Il diritto alla libertà d’informazione è, come e più degli altri diritti, combinazione di un diritto “negativo”, la libertà dai divieti, e di un diritto “positivo”: il diritto di poter effettivamente fare quanto non è vietato.
E’ questa seconda parte “positiva” del diritto all’informazione quella che è in pericolo: è perfettamente inutile che io possa informarmi dove meglio credo, se le uniche informazioni cui ho accesso sono quelle controllate dal governo; è perfettamente inutile che possa liberamente scrivere quello che penso, se poi non ho modo di far circolare i miei scritti.
Nelle condizioni in cui versano i media tradizionali, se si mettono le mordacchie alla rete ci ritroveremo tutti, bloggers e lettori, rinserrati nel nostro angolino: liberi di leggere tutto, ma solo se è scritto su quel pezzetto di muro; liberi di urlare quel che vogliamo, purché lo urliamo ad un altro pezzetto di muro.

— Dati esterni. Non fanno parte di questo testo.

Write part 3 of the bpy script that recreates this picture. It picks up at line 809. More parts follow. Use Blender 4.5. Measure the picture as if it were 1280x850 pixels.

Da sempre, il primo passo nel controllo dall’alto di una società consiste nell’isolamento delle coscienze rimaste vive; nel fare sentire solo, isolato, diverso, che pensa in modo difforme dai desideri dell’autorità. Dentro una rete ingabbiata ci ritroveremmo, tutti, soli; potremmo arrivare a pensare d’essere gli unici ad avere determinate idee o a vedere la realtà in un certo modo. Saremmo, uno per uno, carne da campo di concentramento o da gulag. Esagero? Si tratta solo di prendere il giochino che, magari senza saperlo, stanno avviare per avviare i promotori delle norme per la difesa del diritto d’autore e portarlo un passo più avanti.
Fosse vivo oggi Thomas Jefferson, non ho dubbi, direbbe: “Meglio una rete senza stato che uno stato senza rete”.
In Cina e Iran non la pensano così. In Italia, molti, forse non pensano.